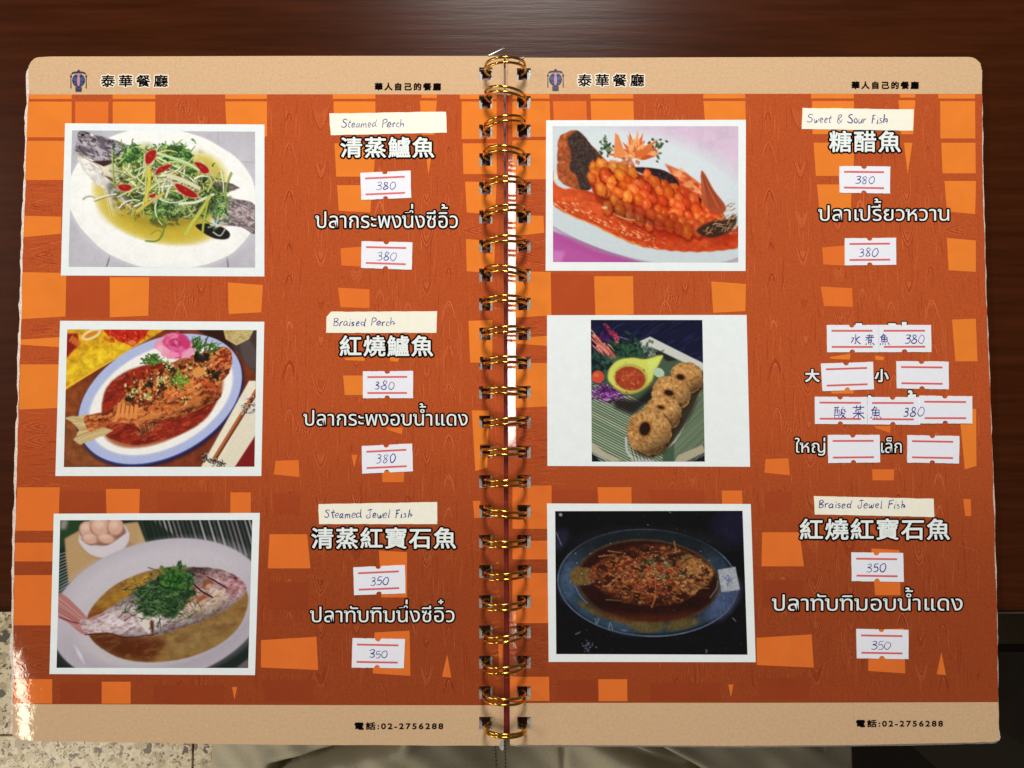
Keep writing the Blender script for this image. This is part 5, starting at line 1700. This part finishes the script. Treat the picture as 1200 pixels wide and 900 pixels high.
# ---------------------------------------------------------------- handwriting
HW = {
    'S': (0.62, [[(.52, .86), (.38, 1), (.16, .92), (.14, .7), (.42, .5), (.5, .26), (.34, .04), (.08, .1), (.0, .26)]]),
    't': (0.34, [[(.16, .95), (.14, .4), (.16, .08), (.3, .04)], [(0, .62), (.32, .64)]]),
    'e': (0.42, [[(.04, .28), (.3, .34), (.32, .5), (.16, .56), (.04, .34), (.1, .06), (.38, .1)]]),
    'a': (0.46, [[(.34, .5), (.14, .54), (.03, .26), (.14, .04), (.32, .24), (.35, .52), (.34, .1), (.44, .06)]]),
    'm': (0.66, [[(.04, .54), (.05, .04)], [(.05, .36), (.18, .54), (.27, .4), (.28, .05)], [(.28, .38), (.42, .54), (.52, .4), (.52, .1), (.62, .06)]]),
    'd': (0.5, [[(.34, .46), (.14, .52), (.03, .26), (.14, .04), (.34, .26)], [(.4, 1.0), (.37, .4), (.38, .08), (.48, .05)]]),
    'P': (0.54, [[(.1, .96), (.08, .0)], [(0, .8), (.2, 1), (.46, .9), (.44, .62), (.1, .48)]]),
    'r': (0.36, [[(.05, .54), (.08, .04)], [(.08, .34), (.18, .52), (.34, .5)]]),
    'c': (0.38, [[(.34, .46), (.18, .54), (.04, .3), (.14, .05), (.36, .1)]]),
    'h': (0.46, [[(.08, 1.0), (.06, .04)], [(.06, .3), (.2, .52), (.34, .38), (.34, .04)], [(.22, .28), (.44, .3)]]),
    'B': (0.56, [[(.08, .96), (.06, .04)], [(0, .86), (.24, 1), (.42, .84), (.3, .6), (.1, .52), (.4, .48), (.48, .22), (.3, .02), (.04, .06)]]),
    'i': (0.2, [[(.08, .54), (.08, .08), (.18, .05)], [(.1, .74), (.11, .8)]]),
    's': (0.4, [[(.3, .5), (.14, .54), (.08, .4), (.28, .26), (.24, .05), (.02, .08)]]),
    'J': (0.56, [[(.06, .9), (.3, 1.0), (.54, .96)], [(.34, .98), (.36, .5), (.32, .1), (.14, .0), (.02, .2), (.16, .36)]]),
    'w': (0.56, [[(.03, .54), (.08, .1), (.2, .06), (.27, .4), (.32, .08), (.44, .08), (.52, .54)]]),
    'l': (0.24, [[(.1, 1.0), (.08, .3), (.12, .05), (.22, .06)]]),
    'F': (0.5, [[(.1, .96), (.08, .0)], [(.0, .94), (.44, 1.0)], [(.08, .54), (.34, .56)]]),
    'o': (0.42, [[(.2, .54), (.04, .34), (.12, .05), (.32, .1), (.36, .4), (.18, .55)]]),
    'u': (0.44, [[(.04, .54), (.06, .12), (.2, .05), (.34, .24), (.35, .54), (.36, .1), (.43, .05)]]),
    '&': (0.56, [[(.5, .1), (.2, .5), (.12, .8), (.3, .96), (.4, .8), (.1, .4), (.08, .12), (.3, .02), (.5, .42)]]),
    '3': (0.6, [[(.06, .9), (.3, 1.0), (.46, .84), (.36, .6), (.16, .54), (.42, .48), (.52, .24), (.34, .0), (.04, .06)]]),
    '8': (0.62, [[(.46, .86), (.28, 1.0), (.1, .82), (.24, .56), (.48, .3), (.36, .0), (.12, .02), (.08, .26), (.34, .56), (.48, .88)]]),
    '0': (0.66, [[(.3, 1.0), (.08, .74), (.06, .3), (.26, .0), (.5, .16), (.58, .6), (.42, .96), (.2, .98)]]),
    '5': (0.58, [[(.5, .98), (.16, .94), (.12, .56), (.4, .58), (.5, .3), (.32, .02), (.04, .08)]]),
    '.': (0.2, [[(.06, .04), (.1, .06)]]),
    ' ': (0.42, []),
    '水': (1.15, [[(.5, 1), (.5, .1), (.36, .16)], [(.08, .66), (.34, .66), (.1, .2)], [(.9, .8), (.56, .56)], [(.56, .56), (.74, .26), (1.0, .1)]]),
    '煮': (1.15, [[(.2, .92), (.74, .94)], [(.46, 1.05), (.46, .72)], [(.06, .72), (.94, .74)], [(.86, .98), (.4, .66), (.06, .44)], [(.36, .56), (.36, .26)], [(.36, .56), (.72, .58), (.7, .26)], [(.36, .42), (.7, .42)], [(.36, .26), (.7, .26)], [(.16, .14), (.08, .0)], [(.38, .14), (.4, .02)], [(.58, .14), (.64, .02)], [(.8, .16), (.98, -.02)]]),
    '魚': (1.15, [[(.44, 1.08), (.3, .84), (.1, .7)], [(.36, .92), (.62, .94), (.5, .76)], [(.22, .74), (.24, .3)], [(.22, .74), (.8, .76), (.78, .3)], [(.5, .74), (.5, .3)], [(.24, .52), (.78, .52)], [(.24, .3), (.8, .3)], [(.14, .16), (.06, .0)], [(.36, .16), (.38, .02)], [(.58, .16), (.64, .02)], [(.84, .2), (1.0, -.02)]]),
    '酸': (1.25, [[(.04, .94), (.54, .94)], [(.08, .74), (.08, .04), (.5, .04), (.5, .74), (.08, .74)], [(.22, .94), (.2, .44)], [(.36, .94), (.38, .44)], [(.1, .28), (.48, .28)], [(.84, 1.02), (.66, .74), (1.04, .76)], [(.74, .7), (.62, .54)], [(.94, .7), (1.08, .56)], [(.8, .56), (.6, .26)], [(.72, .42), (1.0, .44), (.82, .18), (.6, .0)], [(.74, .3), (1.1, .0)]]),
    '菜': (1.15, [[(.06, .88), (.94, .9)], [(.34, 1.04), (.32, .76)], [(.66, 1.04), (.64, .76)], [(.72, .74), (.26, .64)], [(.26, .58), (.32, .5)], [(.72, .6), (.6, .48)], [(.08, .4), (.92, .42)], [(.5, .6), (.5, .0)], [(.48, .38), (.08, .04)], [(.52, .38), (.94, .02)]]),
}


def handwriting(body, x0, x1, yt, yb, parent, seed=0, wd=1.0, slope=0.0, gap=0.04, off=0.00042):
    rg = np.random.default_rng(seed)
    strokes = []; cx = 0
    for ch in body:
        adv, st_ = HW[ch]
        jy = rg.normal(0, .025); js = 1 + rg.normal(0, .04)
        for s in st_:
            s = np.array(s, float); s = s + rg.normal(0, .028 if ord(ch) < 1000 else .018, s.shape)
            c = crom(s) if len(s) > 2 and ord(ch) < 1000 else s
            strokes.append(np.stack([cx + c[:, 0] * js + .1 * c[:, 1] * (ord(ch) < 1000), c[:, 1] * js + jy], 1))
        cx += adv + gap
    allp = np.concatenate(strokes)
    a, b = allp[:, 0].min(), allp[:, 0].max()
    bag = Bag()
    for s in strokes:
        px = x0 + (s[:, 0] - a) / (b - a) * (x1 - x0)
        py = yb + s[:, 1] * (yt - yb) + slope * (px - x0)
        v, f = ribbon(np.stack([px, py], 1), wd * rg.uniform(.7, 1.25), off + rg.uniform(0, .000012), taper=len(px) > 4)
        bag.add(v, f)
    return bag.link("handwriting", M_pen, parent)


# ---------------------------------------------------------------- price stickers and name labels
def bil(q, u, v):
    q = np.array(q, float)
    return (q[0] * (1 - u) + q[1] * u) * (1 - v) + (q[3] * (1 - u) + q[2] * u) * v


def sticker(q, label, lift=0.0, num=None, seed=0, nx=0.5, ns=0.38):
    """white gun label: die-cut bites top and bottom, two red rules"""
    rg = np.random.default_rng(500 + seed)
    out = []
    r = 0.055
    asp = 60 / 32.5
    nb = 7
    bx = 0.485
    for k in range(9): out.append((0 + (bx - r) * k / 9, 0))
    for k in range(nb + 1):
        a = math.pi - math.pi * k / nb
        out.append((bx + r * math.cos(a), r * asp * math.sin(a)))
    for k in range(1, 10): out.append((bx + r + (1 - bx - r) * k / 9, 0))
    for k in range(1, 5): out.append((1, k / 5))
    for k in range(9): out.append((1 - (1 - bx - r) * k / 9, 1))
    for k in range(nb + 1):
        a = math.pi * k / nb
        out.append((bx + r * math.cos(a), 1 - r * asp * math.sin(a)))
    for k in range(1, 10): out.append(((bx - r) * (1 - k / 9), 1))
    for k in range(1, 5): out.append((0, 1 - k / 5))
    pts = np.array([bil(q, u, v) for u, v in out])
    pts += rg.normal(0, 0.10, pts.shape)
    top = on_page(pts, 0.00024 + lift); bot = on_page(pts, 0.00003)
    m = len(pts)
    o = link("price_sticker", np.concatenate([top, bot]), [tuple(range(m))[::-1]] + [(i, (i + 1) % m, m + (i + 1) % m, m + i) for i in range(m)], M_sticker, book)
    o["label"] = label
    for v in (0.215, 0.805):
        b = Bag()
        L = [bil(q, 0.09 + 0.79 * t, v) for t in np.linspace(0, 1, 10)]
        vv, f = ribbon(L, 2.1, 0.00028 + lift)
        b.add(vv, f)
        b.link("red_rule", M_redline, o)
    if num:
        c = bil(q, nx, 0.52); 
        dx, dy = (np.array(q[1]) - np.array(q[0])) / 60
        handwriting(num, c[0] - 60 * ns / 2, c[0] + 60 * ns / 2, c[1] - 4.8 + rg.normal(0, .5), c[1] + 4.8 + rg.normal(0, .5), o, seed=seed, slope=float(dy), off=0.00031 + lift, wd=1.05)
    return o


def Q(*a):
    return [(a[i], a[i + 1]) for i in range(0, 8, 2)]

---

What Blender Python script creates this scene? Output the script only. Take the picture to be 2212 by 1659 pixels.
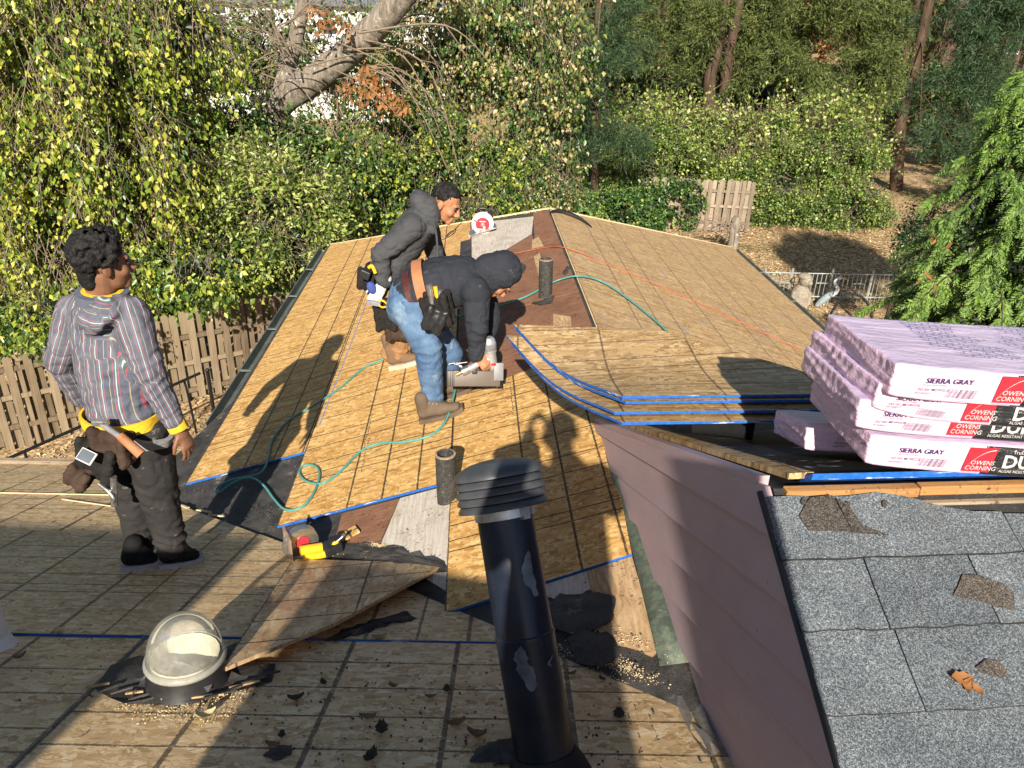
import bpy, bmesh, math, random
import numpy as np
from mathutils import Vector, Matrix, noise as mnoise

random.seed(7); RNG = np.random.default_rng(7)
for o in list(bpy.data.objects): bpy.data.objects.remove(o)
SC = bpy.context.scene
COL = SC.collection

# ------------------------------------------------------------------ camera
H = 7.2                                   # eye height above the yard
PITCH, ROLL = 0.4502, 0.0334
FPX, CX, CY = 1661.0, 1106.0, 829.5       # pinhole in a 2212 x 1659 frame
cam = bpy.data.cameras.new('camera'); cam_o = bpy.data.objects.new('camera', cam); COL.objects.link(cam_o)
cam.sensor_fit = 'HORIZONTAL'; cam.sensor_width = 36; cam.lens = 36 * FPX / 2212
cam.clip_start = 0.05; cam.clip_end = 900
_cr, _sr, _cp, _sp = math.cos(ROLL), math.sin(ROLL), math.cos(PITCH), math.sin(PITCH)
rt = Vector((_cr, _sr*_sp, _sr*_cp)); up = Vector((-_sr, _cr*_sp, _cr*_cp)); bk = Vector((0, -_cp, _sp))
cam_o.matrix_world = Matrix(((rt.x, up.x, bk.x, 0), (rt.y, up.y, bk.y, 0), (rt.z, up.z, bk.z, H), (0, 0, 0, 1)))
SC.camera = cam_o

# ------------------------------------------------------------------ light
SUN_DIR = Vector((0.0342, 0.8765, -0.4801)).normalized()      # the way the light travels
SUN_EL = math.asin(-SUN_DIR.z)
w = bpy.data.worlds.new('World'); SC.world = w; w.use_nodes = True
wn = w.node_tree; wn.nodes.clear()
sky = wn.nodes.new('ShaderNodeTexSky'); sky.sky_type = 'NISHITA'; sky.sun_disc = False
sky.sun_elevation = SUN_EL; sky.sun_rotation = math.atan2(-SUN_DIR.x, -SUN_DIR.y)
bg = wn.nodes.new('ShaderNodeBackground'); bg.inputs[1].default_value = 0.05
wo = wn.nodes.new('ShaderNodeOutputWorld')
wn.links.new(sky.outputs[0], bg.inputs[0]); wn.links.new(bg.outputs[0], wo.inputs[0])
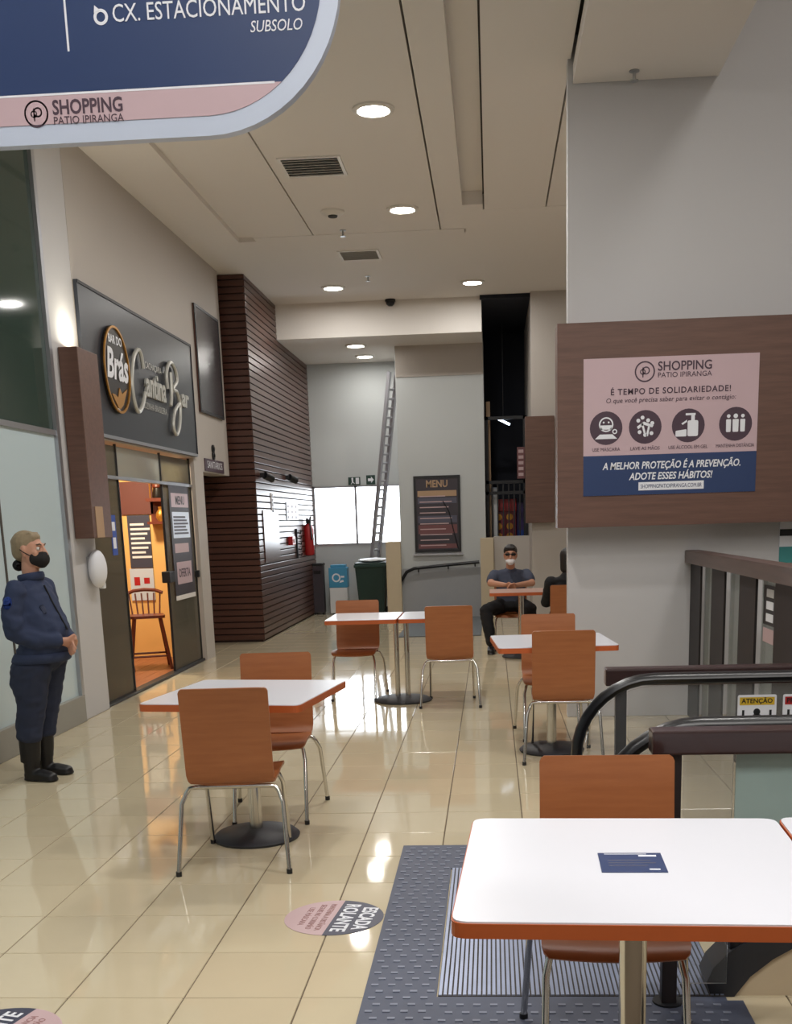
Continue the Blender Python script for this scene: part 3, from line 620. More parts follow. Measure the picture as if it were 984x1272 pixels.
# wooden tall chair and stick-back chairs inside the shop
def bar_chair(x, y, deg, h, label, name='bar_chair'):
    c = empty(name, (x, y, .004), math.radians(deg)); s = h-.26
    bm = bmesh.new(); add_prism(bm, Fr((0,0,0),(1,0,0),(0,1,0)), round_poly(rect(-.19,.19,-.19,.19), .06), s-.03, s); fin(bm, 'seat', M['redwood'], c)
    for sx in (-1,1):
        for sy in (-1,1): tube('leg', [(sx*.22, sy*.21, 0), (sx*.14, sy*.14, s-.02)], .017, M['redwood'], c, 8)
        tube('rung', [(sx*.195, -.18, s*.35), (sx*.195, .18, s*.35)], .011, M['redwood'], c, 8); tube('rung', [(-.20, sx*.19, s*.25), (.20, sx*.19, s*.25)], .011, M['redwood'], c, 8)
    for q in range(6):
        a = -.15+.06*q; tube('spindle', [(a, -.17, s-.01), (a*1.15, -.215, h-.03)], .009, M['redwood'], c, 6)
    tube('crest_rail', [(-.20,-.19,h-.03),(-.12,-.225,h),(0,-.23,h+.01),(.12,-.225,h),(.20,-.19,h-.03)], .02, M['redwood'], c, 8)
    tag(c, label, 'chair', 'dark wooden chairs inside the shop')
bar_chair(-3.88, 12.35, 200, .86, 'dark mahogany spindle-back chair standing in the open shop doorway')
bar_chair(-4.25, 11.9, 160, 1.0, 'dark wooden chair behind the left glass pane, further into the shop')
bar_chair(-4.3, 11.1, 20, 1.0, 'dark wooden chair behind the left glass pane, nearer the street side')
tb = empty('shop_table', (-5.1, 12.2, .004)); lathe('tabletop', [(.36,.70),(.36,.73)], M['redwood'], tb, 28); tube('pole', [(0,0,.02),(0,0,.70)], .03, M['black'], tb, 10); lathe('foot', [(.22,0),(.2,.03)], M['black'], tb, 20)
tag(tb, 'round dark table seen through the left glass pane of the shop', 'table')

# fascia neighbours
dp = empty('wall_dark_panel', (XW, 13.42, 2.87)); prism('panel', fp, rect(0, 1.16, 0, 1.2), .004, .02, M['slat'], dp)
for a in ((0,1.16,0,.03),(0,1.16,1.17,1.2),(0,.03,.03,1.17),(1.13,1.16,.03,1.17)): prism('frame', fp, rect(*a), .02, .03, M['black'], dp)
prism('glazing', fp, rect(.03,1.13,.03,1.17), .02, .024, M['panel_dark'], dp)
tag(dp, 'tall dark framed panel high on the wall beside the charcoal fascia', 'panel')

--

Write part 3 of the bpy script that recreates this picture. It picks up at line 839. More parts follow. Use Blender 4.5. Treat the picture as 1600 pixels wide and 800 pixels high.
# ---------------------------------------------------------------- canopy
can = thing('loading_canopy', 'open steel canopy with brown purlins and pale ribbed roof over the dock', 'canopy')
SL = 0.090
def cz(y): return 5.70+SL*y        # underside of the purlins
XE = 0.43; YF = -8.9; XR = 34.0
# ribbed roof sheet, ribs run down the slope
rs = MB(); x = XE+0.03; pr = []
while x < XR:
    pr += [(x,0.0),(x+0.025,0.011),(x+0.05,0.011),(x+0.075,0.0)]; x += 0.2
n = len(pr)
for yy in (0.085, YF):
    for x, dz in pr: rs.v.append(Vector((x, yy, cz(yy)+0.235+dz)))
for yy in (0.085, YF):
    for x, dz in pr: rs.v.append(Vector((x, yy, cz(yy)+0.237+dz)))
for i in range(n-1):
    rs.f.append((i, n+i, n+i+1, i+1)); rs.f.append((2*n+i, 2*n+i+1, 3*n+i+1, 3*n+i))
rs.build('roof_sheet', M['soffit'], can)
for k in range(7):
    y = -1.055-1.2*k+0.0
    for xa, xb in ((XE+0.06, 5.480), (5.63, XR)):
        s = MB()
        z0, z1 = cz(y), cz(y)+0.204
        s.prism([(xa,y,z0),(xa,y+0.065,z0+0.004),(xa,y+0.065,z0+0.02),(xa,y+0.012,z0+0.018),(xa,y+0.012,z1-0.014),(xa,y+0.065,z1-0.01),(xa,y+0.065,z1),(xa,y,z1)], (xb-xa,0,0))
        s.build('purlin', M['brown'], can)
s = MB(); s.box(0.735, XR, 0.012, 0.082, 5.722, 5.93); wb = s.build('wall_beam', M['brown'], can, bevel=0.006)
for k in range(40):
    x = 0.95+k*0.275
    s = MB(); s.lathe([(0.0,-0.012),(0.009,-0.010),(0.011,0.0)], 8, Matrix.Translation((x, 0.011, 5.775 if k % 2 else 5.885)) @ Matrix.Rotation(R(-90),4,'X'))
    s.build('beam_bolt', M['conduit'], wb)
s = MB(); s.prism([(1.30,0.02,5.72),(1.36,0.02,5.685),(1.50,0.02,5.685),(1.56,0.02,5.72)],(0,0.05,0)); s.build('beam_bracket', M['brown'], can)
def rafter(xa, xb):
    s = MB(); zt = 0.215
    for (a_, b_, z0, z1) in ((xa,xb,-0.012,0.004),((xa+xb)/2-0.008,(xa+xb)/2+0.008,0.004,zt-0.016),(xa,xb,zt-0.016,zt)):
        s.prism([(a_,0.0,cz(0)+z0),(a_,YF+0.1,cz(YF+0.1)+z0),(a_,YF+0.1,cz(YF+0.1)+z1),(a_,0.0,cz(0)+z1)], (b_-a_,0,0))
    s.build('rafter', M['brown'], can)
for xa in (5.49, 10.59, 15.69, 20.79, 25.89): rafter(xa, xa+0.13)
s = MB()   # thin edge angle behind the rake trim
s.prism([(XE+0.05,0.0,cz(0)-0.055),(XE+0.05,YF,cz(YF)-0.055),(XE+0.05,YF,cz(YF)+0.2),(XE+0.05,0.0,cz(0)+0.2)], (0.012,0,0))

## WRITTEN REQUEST
Reproduce only the lines running from the one that has "What Blender Python" through the one that has "from mathutils import", ends included. Any pictures in that stretch should not be copied.

## RESPONSE
What Blender Python script creates this scene? Output the script only. Take the picture to be 2212 by 1659 pixels.
import bpy, bmesh, math, random
import numpy as np
from mathutils import Vector, Matrix, noise as mnoise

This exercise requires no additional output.